Data records —
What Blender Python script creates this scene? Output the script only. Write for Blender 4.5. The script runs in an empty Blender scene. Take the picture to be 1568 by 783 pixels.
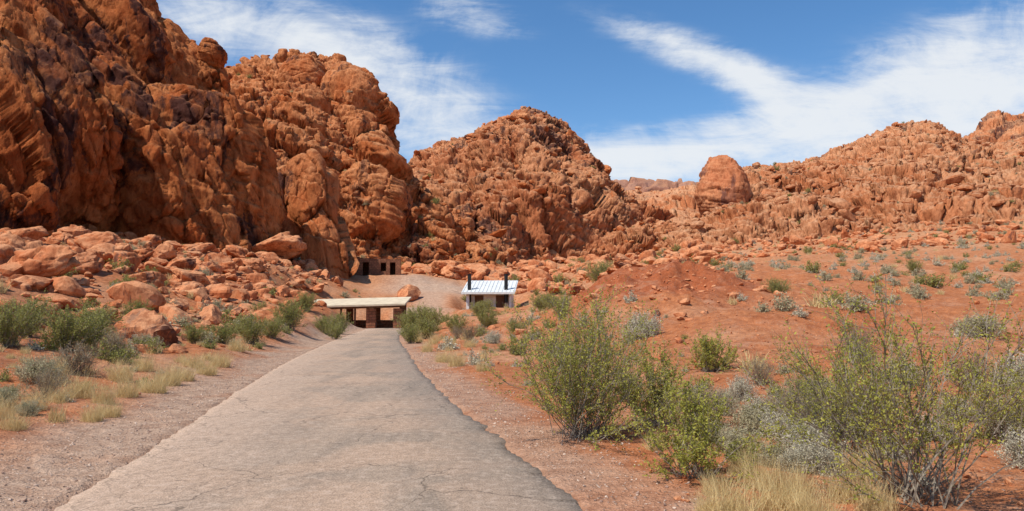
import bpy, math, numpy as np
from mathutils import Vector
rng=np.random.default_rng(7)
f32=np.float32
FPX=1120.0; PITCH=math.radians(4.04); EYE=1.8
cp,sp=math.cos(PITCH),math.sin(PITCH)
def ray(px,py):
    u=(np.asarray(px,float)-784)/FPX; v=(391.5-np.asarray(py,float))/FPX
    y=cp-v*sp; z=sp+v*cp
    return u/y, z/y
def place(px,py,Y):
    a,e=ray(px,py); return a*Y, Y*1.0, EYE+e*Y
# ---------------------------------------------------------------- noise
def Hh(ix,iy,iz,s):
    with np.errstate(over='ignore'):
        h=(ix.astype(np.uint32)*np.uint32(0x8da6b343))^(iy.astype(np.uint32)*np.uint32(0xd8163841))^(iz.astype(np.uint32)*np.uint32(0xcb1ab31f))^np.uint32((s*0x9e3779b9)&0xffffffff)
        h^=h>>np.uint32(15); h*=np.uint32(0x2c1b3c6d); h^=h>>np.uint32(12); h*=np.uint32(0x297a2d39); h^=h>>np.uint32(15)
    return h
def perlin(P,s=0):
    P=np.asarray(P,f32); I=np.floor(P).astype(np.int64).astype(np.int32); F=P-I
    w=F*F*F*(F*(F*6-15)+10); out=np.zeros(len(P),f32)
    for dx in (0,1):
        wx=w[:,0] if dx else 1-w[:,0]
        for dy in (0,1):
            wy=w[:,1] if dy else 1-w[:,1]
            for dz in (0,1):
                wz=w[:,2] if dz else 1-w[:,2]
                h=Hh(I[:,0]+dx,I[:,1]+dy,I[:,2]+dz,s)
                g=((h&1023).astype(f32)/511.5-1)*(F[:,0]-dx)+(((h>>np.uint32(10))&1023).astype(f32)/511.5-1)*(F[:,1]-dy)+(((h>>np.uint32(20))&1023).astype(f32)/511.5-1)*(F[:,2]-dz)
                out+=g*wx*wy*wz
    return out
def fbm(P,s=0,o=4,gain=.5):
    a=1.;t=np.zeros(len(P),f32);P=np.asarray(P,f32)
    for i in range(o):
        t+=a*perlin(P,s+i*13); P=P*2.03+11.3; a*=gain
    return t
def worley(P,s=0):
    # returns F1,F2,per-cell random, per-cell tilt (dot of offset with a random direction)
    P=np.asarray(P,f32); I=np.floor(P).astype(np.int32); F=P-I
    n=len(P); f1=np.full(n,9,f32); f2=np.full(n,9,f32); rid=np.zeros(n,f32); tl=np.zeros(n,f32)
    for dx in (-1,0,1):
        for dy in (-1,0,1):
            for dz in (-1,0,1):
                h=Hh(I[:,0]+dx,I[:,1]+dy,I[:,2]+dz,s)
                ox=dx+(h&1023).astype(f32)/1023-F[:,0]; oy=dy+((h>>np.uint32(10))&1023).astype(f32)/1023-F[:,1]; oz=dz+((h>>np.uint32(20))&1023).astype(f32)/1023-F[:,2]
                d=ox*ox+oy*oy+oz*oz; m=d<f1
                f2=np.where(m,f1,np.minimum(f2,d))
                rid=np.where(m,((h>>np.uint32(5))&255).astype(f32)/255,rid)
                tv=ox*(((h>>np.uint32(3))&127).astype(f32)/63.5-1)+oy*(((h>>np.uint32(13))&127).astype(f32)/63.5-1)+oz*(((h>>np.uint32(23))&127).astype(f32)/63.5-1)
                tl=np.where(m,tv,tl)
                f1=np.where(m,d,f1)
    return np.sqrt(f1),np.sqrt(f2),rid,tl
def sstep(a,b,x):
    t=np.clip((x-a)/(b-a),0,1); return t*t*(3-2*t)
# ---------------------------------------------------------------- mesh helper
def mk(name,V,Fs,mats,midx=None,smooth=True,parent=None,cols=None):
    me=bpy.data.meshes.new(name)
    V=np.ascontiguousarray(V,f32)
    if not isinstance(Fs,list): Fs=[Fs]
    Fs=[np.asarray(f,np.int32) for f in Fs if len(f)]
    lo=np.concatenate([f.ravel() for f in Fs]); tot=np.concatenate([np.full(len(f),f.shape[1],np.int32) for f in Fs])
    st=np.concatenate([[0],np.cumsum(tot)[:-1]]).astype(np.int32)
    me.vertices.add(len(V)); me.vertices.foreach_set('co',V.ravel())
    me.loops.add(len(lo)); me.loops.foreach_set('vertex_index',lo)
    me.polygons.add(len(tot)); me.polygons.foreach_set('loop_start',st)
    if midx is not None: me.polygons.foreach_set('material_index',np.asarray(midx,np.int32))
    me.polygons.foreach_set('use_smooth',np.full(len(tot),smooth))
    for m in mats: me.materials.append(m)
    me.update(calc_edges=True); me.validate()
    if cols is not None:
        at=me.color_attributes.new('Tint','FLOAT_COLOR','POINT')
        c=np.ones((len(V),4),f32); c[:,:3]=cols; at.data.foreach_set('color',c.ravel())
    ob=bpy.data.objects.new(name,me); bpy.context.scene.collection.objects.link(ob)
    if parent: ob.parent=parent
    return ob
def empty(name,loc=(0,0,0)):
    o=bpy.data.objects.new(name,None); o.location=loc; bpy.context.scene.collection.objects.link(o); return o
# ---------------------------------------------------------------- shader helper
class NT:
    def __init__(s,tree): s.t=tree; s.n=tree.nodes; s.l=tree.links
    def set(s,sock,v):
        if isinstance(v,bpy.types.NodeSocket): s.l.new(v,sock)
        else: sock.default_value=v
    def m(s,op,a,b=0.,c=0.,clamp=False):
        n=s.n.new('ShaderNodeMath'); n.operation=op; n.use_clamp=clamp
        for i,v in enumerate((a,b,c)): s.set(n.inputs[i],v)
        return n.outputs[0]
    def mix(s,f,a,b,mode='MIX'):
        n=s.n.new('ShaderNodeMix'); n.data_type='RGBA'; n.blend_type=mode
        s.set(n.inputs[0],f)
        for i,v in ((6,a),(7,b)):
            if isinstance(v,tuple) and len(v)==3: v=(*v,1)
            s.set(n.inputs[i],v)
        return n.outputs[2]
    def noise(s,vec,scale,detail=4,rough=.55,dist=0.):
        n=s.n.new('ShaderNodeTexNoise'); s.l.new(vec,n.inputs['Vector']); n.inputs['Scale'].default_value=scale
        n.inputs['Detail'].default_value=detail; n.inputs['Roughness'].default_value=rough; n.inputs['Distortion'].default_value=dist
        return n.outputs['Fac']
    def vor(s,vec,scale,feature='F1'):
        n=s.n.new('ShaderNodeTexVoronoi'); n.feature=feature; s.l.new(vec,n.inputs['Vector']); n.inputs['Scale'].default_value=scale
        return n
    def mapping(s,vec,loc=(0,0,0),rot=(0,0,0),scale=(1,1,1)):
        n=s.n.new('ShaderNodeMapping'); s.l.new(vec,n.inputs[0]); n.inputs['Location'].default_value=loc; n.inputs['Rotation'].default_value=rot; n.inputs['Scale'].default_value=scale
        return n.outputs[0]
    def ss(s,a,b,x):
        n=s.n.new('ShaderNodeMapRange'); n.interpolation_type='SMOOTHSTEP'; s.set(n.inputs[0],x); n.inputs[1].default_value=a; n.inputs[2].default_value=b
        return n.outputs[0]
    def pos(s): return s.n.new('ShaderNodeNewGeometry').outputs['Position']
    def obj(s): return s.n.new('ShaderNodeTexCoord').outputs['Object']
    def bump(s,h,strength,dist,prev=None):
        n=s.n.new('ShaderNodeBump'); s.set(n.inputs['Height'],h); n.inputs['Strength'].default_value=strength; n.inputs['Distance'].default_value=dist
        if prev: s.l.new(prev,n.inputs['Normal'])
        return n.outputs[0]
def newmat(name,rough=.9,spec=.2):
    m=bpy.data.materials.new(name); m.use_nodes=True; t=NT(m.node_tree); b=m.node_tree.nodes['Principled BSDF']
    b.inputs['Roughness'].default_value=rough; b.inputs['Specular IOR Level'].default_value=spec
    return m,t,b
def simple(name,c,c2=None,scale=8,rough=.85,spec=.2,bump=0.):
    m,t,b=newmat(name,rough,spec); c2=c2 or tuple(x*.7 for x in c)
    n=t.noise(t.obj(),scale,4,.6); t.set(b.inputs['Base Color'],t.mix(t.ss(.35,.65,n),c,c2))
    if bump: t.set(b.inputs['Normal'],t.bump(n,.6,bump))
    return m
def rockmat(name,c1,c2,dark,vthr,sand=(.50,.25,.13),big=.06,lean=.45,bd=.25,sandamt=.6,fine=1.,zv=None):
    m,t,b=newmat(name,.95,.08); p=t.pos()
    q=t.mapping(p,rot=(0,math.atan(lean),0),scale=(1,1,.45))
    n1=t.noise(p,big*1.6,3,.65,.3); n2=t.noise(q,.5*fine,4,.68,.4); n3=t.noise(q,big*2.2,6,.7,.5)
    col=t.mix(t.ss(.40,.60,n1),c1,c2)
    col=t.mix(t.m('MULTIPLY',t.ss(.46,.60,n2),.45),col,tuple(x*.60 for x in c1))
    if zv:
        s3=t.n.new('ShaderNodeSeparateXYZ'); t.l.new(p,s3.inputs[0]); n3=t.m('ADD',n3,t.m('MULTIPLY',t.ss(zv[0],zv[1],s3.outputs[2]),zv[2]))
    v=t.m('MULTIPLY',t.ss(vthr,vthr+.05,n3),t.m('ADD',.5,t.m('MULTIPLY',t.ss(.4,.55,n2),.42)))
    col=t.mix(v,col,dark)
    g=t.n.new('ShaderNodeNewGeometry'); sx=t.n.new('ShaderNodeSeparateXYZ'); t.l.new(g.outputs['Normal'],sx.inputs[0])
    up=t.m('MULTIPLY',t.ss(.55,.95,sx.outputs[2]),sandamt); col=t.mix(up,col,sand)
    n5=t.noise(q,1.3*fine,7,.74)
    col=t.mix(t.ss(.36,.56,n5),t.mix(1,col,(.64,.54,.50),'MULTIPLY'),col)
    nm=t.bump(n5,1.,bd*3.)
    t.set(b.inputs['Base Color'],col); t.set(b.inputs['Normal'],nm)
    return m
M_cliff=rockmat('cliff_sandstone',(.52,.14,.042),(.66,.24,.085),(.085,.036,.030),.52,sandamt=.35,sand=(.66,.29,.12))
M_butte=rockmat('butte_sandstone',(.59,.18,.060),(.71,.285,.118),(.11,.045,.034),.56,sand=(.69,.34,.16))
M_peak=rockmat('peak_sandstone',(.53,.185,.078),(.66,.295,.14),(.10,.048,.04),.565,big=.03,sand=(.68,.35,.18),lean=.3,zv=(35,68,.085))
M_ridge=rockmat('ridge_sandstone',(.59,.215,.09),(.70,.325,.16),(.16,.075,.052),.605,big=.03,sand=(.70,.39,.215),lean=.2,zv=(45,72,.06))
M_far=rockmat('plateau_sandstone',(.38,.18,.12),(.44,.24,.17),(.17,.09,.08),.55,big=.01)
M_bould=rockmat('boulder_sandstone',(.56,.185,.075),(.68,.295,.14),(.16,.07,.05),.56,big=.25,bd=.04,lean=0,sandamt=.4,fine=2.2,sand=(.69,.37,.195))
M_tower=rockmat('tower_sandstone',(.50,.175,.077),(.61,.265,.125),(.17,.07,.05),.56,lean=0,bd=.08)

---

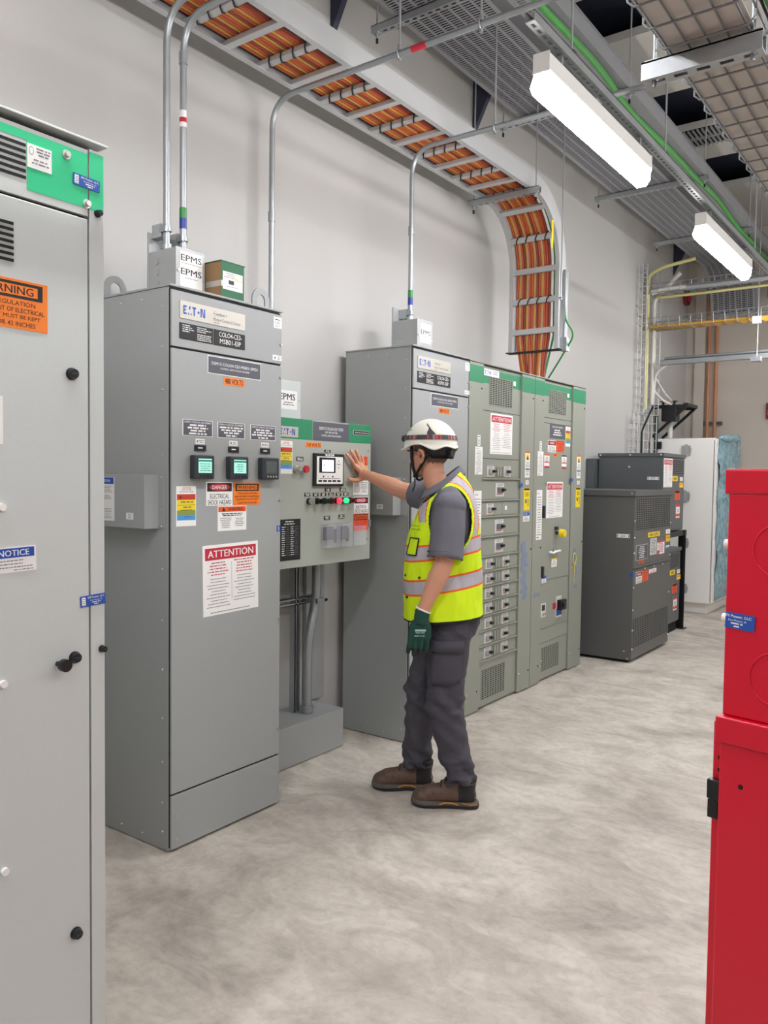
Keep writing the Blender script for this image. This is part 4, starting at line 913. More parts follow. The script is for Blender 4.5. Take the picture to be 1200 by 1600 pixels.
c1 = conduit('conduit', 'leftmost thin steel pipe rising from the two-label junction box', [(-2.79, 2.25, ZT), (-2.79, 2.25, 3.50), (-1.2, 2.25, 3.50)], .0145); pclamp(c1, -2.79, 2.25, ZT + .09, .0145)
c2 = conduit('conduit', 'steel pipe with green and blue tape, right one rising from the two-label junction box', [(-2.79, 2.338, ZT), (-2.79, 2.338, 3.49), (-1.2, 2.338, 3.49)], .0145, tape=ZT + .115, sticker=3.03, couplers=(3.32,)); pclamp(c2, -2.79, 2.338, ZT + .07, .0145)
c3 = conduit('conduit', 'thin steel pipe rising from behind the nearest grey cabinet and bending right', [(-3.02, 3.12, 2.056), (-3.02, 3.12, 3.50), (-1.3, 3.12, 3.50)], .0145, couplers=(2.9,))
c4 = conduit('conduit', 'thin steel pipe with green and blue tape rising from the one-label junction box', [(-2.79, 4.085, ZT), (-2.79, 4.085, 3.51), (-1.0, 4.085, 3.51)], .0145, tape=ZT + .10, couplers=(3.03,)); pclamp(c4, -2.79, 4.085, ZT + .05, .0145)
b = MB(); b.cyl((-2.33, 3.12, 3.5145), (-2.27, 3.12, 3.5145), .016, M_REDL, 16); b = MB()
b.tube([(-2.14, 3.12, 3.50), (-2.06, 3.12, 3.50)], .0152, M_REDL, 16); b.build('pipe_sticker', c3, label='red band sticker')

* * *

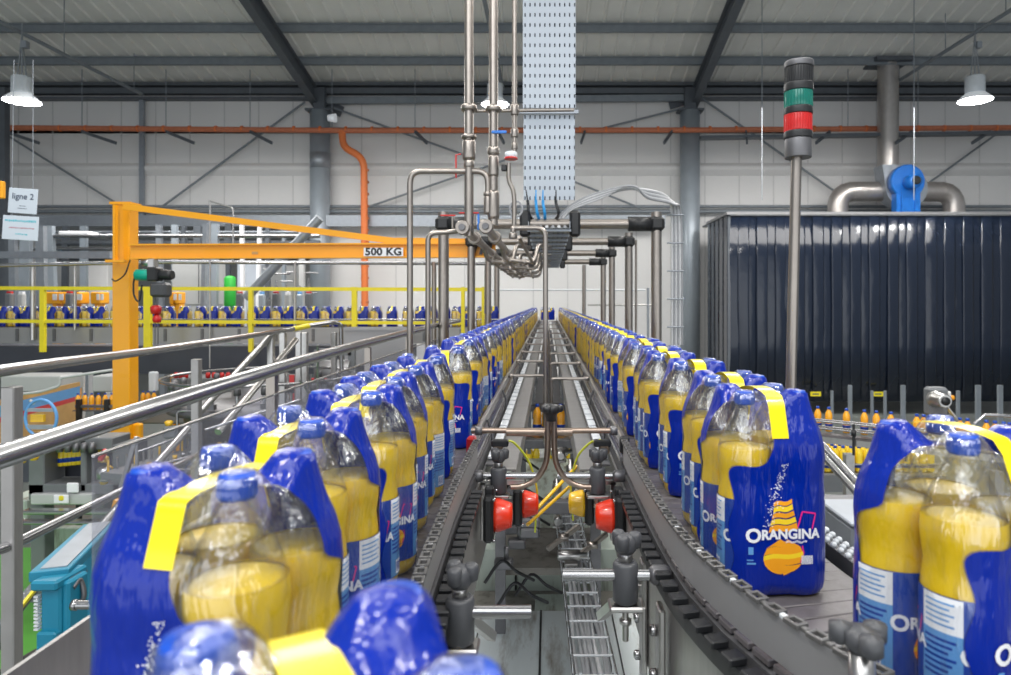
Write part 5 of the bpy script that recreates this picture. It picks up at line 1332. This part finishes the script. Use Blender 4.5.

Directions — Where does the word "empty" appear? Return each line that holds it.

The solution —
What Blender Python script creates this scene? Output the script only. Write for Blender 4.5. The script runs in an empty Blender scene. Take the picture to be 1568 by 783 pixels.
def empty(name,loc=(0,0,0)):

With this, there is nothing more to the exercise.